Like Pasolini, Dumont seems to regard Christianity as a kind of continuing scandal. This implicit notion was also apparent in The Life of Jesus, which depicted a similar milieu of louts and sensitive souls in the same town in northern France, showed nudity and sex with the same carnal bluntness, and was similarly both broad and austere in its uses of sound (sparse and selective country noises) and image (‘Scope framing with lots of empty spaces).
A fearless filmmaker, Dumont seems willing to risk using characters as metaphors for metaphysical states of being even when this plays havoc with the usual expectations of storytelling.
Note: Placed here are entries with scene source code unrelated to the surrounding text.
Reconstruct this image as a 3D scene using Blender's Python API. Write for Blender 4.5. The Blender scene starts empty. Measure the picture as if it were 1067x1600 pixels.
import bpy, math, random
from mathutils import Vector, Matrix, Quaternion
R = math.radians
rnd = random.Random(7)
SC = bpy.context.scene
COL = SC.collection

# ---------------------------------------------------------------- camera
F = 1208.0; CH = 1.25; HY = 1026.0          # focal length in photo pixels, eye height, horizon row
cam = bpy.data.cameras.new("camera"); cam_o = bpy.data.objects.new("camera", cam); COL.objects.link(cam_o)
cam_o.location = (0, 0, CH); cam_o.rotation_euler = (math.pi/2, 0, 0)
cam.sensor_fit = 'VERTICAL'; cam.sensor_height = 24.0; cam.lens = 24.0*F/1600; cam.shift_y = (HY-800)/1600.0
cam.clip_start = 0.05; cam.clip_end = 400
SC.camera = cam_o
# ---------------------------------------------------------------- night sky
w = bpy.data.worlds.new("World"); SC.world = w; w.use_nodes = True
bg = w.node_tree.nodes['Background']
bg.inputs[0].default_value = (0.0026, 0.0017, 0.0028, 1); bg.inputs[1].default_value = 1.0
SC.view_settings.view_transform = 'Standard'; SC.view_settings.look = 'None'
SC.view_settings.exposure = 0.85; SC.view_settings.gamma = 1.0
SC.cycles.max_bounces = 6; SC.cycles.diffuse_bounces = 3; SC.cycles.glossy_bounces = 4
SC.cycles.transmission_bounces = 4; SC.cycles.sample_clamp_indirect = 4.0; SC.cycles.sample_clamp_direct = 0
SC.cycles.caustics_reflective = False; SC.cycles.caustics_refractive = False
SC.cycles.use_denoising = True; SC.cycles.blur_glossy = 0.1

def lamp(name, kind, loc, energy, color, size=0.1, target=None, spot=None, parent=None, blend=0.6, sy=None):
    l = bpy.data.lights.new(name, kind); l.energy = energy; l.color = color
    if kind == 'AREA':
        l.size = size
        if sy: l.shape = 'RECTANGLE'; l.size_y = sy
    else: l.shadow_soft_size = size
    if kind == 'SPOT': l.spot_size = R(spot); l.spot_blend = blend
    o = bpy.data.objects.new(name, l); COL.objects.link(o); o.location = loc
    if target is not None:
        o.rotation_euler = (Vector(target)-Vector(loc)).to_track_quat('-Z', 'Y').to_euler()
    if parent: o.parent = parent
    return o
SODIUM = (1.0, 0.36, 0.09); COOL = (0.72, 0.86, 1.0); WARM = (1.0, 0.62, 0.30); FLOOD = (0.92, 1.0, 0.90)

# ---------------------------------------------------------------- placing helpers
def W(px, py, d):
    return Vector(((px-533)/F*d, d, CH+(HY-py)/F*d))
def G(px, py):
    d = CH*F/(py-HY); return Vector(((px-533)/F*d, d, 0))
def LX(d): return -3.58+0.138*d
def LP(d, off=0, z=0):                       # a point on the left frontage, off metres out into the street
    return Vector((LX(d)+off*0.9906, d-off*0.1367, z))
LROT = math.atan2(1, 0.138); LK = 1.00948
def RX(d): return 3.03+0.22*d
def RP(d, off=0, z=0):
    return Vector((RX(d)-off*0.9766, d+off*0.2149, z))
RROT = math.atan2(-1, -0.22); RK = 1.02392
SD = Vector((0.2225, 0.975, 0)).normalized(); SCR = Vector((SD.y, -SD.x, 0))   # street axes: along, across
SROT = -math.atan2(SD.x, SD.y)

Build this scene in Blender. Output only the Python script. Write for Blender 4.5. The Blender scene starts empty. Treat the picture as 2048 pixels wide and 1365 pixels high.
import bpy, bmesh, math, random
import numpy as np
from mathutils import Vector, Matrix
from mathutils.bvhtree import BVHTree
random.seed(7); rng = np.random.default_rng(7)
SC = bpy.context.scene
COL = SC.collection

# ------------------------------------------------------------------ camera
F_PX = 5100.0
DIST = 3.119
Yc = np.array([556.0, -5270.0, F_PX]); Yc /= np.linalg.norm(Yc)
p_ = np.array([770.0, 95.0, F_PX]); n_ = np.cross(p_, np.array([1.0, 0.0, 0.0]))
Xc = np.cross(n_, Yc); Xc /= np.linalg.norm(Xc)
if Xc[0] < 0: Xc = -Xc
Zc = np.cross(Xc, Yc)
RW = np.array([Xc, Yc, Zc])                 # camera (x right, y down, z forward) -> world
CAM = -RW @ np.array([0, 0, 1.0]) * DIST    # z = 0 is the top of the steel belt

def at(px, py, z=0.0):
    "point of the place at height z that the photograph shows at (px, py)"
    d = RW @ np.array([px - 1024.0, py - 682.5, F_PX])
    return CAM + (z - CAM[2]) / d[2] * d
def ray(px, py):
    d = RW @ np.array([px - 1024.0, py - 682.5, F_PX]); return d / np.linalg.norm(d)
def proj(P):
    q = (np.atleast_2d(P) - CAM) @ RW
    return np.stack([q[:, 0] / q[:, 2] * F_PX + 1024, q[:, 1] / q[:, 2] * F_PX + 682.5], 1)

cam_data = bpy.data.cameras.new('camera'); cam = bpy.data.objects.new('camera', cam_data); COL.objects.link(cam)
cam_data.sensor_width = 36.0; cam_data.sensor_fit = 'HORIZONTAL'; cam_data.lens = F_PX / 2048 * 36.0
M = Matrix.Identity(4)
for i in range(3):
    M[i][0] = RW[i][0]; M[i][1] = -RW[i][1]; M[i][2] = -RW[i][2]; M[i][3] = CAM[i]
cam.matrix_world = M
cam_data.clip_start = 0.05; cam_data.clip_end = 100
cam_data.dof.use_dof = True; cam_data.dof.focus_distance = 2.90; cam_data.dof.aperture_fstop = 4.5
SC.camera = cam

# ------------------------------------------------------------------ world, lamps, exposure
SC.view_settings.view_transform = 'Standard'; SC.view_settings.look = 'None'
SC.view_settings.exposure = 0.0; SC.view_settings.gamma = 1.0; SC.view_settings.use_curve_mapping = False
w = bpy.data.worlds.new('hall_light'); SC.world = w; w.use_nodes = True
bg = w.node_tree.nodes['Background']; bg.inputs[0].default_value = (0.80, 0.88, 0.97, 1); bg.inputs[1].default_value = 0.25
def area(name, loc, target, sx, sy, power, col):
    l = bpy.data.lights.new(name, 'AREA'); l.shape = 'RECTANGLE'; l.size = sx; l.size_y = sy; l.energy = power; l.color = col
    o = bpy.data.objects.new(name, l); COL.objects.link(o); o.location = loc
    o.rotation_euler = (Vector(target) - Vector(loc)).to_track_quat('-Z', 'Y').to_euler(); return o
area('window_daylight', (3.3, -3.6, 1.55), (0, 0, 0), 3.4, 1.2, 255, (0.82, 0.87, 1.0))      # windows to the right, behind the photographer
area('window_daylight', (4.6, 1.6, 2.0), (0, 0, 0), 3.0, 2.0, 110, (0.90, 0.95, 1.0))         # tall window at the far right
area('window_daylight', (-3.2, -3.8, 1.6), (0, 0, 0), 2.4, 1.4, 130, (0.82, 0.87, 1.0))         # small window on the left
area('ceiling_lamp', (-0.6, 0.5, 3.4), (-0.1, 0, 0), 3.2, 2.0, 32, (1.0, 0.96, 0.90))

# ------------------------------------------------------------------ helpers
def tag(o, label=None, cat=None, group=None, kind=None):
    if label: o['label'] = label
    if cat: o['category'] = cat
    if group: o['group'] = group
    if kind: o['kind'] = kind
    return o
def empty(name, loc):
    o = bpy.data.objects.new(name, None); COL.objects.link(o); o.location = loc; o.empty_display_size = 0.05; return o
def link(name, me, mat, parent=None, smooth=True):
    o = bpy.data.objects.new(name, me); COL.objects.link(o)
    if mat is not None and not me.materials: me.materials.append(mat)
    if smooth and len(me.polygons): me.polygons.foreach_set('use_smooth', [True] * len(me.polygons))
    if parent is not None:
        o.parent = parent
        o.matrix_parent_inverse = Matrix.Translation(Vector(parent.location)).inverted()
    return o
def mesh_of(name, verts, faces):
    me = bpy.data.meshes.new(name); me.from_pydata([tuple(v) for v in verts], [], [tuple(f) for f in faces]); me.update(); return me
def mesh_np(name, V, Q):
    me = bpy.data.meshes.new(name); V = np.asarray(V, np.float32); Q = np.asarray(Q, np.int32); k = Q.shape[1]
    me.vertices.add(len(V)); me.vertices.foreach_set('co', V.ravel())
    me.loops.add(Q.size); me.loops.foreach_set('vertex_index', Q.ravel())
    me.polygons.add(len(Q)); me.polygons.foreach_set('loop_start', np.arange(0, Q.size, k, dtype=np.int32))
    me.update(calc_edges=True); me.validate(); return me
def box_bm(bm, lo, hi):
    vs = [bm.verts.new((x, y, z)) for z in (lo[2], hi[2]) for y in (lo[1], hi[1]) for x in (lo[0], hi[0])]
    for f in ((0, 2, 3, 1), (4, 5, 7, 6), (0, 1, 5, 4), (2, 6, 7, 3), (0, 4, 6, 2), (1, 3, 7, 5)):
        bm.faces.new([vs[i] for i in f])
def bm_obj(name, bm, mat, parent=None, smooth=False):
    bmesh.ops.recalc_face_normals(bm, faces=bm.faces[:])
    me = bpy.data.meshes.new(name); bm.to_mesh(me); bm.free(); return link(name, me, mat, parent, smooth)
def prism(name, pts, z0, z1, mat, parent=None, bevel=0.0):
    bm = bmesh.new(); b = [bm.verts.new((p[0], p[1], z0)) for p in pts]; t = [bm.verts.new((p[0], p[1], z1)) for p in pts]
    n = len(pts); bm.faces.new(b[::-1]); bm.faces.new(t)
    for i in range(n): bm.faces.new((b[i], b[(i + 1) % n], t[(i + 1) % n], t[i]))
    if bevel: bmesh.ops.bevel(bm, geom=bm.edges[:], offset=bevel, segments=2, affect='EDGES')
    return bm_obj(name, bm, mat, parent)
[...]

As a stylist, he likes to linger over his characters and landscapes with the firm patience of a portrait artist, and to allow a kind of calm wisdom to emerge from his contemplative moments. (This film is hysterical only in its subject matter.)
L’humanité is above all a film of physiognomies: the hero’s ruddy-cheeked, overweight boss is a kind of earthy physical type we’ve hardly ever seen before in movies — at least not since the 30s, when, as Manny Farber once pointed out, people hadn’t yet got into the habit of jogging and “every shape was legitimate.” Big-boned, desultory Domino, hanging out in front of her house like a refugee from Fassbinder’s Katzelmacher, is an even more painterly subject who seems to luxuriate in her own Amazonian diffidence. Like Pharaon, both of these characters seem to suggest that if you ponder some parts of the world long enough and hard enough, solving a mystery becomes a pretty trivial business, because it doesn’t prove a thing.